Drei Jahrzehnte leitete Manfred Herdegen erfolgreich die Geschicke des Werks und wurde bei seiner Verabschiedung 1997 von der Stadt mit der Konrad-Max-Kunz Medaille geehrt. Der ehemalige Betriebsleiter ist im Jahr 2009 verstorben.

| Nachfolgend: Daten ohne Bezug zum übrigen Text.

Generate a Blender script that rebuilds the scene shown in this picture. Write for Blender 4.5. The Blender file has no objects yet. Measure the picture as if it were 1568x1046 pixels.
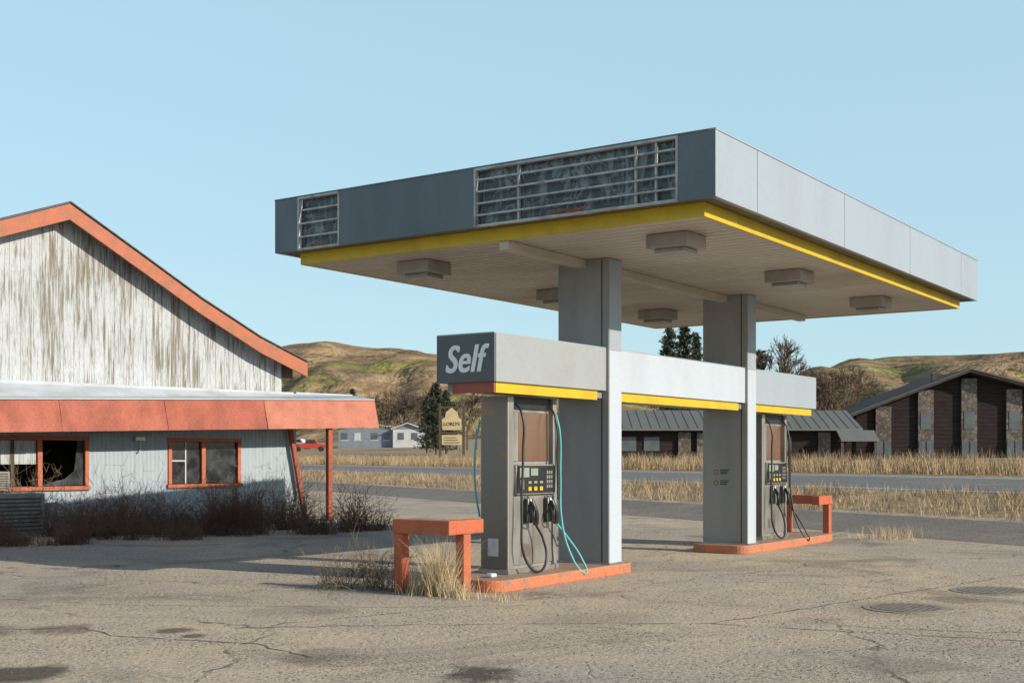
import bpy, math, random
import numpy as np
from mathutils import Vector, Matrix
random.seed(7); rng=np.random.default_rng(11)
scene=bpy.context.scene
H=1.6; YAW=math.radians(34.6); CY,SY=math.cos(YAW),math.sin(YAW)
def C(L,D,z=0.0):            # camera-heading frame -> world
    return (CY*D+SY*L, SY*D-CY*L, z)
RS,RC=0.893,0.449
def SE(s,e):                 # highway frame -> (L,D)
    return (RS*s-RC*e, RC*s+RS*e)
PS=[-3000,-200,-60,0,17,17.8,19,20.6,21,24,24.7,31.5,33,38,65,80,200,600,2500]
PZ=[0,0,0,0,0,.04,.1,.26,.30,.64,.70,.94,.98,1.05,1.5,1.8,6,12,20]
def zt(s,e):
    z=float(np.interp(s,PS,PZ))
    k=min(max((s-36)/14,0),1)
    return z+k*min(max(0,e-80),500)*.012
def ztLD(L,D):
    return zt(RS*L+RC*D, -RC*L+RS*D)

# ---------------------------------------------------------------- materials
def newmat(name):
    m=bpy.data.materials.new(name); m.use_nodes=True
    nt=m.node_tree; b=nt.nodes["Principled BSDF"]
    return m,nt,b
def coords(nt,stretch=(1,1,1),kind='Object'):
    tc=nt.nodes.new('ShaderNodeTexCoord'); mp=nt.nodes.new('ShaderNodeMapping')
    mp.inputs['Scale'].default_value=stretch
    nt.links.new(tc.outputs[kind],mp.inputs['Vector']); return mp.outputs['Vector']
def noise(nt,vec,scale,detail=6,rough=.6,dist=0):
    n=nt.nodes.new('ShaderNodeTexNoise'); n.inputs['Scale'].default_value=scale
    n.inputs['Detail'].default_value=detail; n.inputs['Roughness'].default_value=rough
    n.inputs['Distortion'].default_value=dist
    nt.links.new(vec,n.inputs['Vector']); return n.outputs['Fac']
def ramp(nt,fac,lo,hi,a=0.0,b=1.0):
    r=nt.nodes.new('ShaderNodeMapRange'); r.inputs['From Min'].default_value=lo; r.inputs['From Max'].default_value=hi
    r.inputs['To Min'].default_value=a; r.inputs['To Max'].default_value=b
    nt.links.new(fac,r.inputs['Value']); return r.outputs['Result']
def mix(nt,fac,c1,c2,mode='MIX'):
    m=nt.nodes.new('ShaderNodeMix'); m.data_type='RGBA'; m.blend_type=mode
    if isinstance(fac,(int,float)): m.inputs[0].default_value=fac
    else: nt.links.new(fac,m.inputs[0])
    for i,c in ((6,c1),(7,c2)):
        if isinstance(c,tuple): m.inputs[i].default_value=(c[0],c[1],c[2],1)
        else: nt.links.new(c,m.inputs[i])
    return m.outputs[2]
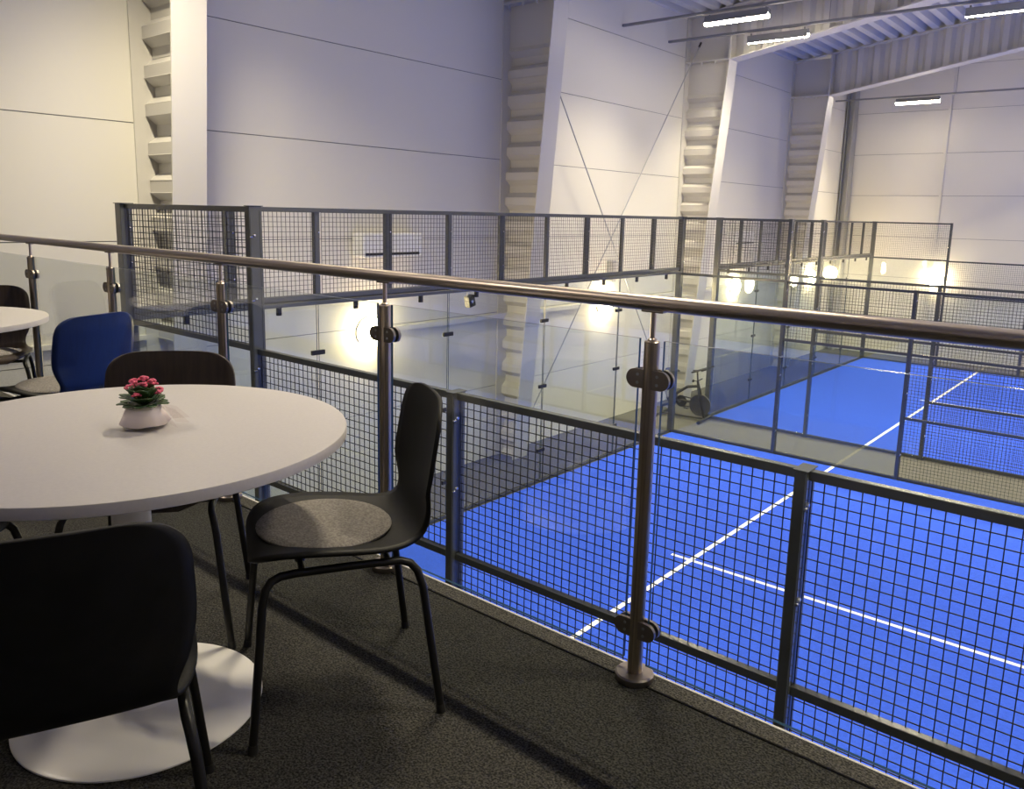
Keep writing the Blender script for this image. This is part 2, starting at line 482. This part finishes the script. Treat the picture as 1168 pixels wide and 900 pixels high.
# ------------------------------------------------------------------ balcony railing
R = thing('glass_railing', 'stainless steel balcony railing with clear glass panes along the carpet edge', 'railing', (4.0, YR, ZM))
b = MB(); b.tube([(-1.30, YR, 3.775), (11, YR, 3.775)], .0205, 24); b.build('handrail', M['steel'], R)
PX = [-.205 + 1.0445 * k for k in range(11)]
post0 = bpy.data.objects.new('post', None)
def rail_post(x):
    b = MB(); b.tube([(x, YR, ZM + .01), (x, YR, 3.674), (x, YR, 3.6765)], [.0205, .0205, .0185], 24)
    p = b.build('post', M['steelp'], R)
    b = MB(); b.lathe([(0.0, ZM), (.053, ZM), (.054, ZM + .003), (.054, ZM + .018), (.050, ZM + .022), (.0205, ZM + .023)], 36, (x, YR, 0)); b.build('base_flange', M['steel2'], p)
    b = MB(); b.tube([(x, YR, 3.67), (x, YR, 3.757)], .007, 12)
    b.lathe([(.0135, 3.6765), (.0125, 3.681), (.007, 3.685)], 16, (x, YR, 0))
    b.build('stem', M['steel'], p)
    b = MB(); b.box(x - .032, x + .032, YR - .011, YR + .011, 3.751, 3.757, .002); b.build('saddle', M['steel2'], p)
    for z in (2.875, 3.576):
        for s in (-1, 1):
            b = MB()
            for yy in (-.017, .007):
                n = 14; pts = []
                L = .042; rr = .0255
                out = [(0.012, -rr)] + [(L + rr * math.cos(a) - .004, rr * math.sin(a)) for a in [-PI / 2 + PI * i / n for i in range(n + 1)]] + [(0.012, rr)]
                A = [b.bm.verts.new((x + s * u, YR + yy, z + w)) for u, w in out]
                B = [b.bm.verts.new((x + s * u, YR + yy + .010, z + w)) for u, w in out]
                b._f(b.bm.faces.new(A)); b._f(b.bm.faces.new(B[::-1]))
                for i in range(len(A)):
                    j = (i + 1) % len(A); b._f(b.bm.faces.new((A[i], B[i], B[j], A[j])))
            c = b.build('glass_clamp', M['steel2'], p)
            b = MB()
            for dz in (-.011, .011): b.lathe([(0, 0), (.0042, 0), (.0042, .0015), (.002, .0022), (0, .0018)], 10, (x + s * .029, YR - .0185, z + dz), 'y')
            b.build('screw', M['galv'], c)
for x in PX: rail_post(x)
for a, c in zip(PX, PX[1:]): pane(a + .036, c - .036, YR - .005, YR + .005, 2.772, 3.68, 'glass_pane', R, M['glass'], 'y')

# ------------------------------------------------------------------ tables
def table(loc, label):
    r = thing('cafe_table', label, 'table', loc, 0, 'round white cafe tables')
    b = MB(); b.lathe([(0, .709), (.522, .709), (.525, .711), (.525, .732), (.5235, .7345), (.521, .735), (0, .735)], 96); b.build('tabletop', M['table'], r, True)
    b = MB(); b.lathe([(.045, .60), (.050, .66), (.075, .695), (.15, .708), (.15, .709)], 48); b.build('support_cone', M['tbase'], r, True)
    b = MB(); b.lathe([(.075, .030), (.058, .06), (.050, .12), (.046, .30), (.045, .60)], 48); b.build('column', M['tbase'], r, True)
    b = MB(); b.lathe([(0, 0), (.288, 0), (.295, .004), (.295, .008), (.288, .012), (.20, .018), (.11, .024), (.075, .030)], 96); b.build('base', M['tbase'], r, True)
    return r
table((5.18, -2.38, ZM), 'round white pedestal table with the potted pink flowers on it')
table((2.69, -2.19, ZM), 'round white table cut off by the left edge, beyond the blue chair')

# ------------------------------------------------------------------ chairs
PROF = [(.222, .418, .120), (.214, .432, .165), (.185, .443, .198), (.13, .447, .214), (.05, .444, .222), (-.04, .437, .218), (-.11, .434, .203),
        (-.160, .441, .184), (-.195, .462, .172), (-.214, .497, .174), (-.224, .54, .192), (-.232, .585, .203), (-.240, .63, .207), (-.249, .69, .205), (-.256, .735, .201), (-.259, .765, .188), (-.261, .785, .163), (-.2625, .796, .130), (-.263, .800, .095)]
def cr(P, t):
    n = len(P) - 1; i = min(int(t), n - 1); f = t - i
    p0, p1, p2, p3 = P[max(i - 1, 0)], P[i], P[i + 1], P[min(i + 2, n)]
    return [.5 * (2 * b_ + (c - a) * f + (2 * a - 5 * b_ + 4 * c - d) * f * f + (3 * b_ - a - 3 * c + d) * f ** 3) for a, b_, c, d in zip(p0, p1, p2, p3)]
def chair(loc, face, label, shell, pad=True):
    """face = (dx, dy) the way the sitter looks; local +y is forward"""
    rz = math.atan2(face[1], face[0]) - PI / 2
    r = thing('cafe_chair', label, 'chair', loc, rz, 'plywood chairs on the balcony')
    b = MB(); NU = 16; rows = []
    for i in range(61):
        y, z, w = cr(PROF, i / 60 * (len(PROF) - 1))
        k = min(1, max(0, (z - .46) / .12))            # 0 on the seat, 1 on the back
        row = []
        for j in range(NU + 1):
            u = -1 + 2 * j / NU
            uu = math.copysign(abs(u) ** .9, u)
            row.append(b.bm.verts.new((uu * w, y + k * .030 * u * u * (w / .2) ** 2, z + (1 - k) * .012 * (abs(u * w / .21) ** 3))))
        rows.append(row)
    for A, B in zip(rows, rows[1:]):
        for j in range(NU): b._f(b.bm.faces.new((A[j], A[j + 1], B[j + 1], B[j])), True)
    nrow = len(rows)
    if shell == 'blue':                                             # blue back over a dark seat
        b.bm.faces.ensure_lookup_table()
        for i, f_ in enumerate(b.bm.faces):
            f_.material_index = 1 if i // NU < 25 else 0
    s = b.build('shell', [M[shell], M['black']], r, True)
    m_ = s.modifiers.new('ply', 'SOLIDIFY'); m_.thickness = .011; m_.offset = -1
    for e in s.data.polygons: e.use_smooth = True
    rd = .0105
    for sx in (-1, 1):
        def P(x, y, z): return (sx * x, y, z)
        fr = [P(.252, .238, 0), P(.214, .205, .345), P(.206, .196, .385), P(.199, .183, .402), P(.194, .160, .411), P(.191, .12, .413), P(.186, -.01, .413)]
        rr_ = [P(.225, -.228, 0), P(.196, -.185, .34), P(.190, -.172, .382), P(.186, -.155, .402), P(.185, -.13, .411), P(.186, -.01, .413)]
        for pts in (fr, rr_):
            b = MB(); b.tube(pts, rd, 12); l = b.build('leg', M['legm'], r, True)
            b = MB(); f0 = Vector(pts[0]); d = (Vector(pts[1]) - f0).normalized()
            b.tube([f0 + Vector((0, 0, .0005)), f0 + d * .022], [.0125, .0118], 12); b.build('glide', M['dark'], l, True)
    for y in (.11, -.10):
        b = MB(); b.tube([(-.19, y, .414), (.19, y, .414)], .008, 10); b.build('crossbar', M['legm'], r, True)
        b = MB()
        for x in (-.12, .12): b.lathe([(0, .414), (.013, .414), (.013, .430), (0, .430)], 10, (x, y, 0))
        b.build('mount', M['dark'], r, True)
    if pad:
        b = MB(); b.lathe([(0, 0), (.165, 0), (.174, .004), (.175, .009), (.170, .014), (.15, .0165), (0, .0165)], 48)
        p = b.build('seat_pad', M['felt'], r, True)
        p.location = (0, .035, .4485); p.rotation_euler = (.025, 0, 0)
    return r
chair((5.46, -1.965, ZM), (-.51, -.86), 'black chair with round grey seat pad between the flower table and the railing', 'black')
chair((5.655, -2.722, ZM), (-.92, .39), 'black chair seen from behind at the bottom left corner, its backrest largest of all', 'black')
chair((4.758, -2.112, ZM), (.75, -.66), 'dark brown chair tucked under the flower table, its backrest behind the plant', 'brown')
chair((3.25, -1.79, ZM), (-1, -.3), 'dark blue chair with grey seat pad beside the farther white table', 'blue')
chair((2.10, -1.75, ZM), (.91, -.41), 'brown-backed chair at the left edge, behind the farther white table', 'brown')
chair((4.70, -2.78, ZM), (.72, .62), 'chair at the left edge with only its grey pad showing under the flower table', 'black')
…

Bis zur Wiedervereinigung Deutschlands im Jahre 1989 wurden die Holzschwellen der Bundesbahn ausschließlich in Schwandorf gefertigt. Nach der Wende 1989 drohte eine Verlegung des Werks nach Brandenburg, Im Jahr 1993 beschloss die Bahn jedoch den Fortbestand des Schwandorfer Betriebes. Mit Gründung der Deutschen Bahn AG wurde 1994 die Organisation der freien Wirtschaft angepasst. Im gleichen Jahr wurde das Werk eine Niederlassung des Geschäftsbereichs Bahnbau, seit 1. Januar 1998 dem Weichenwerk Witten unterstellt und mit dem Schienenschweißwerk Nürnberg in einem Werkverbund vereint. Hatte es 1994 noch 240 Beschäftigte, so waren es 2000 nur noch 140. Heute beschäftigt das Werk knapp hundert Mitarbeiter.
1942 von Hamm für Eisenbahn-Kriegsdienste gebaut: Eine 7 Tonnen Zweiwege-Walze, die seit 2006 als Denkmal im Schwellenwerk der Bahn in Schwandorf steht.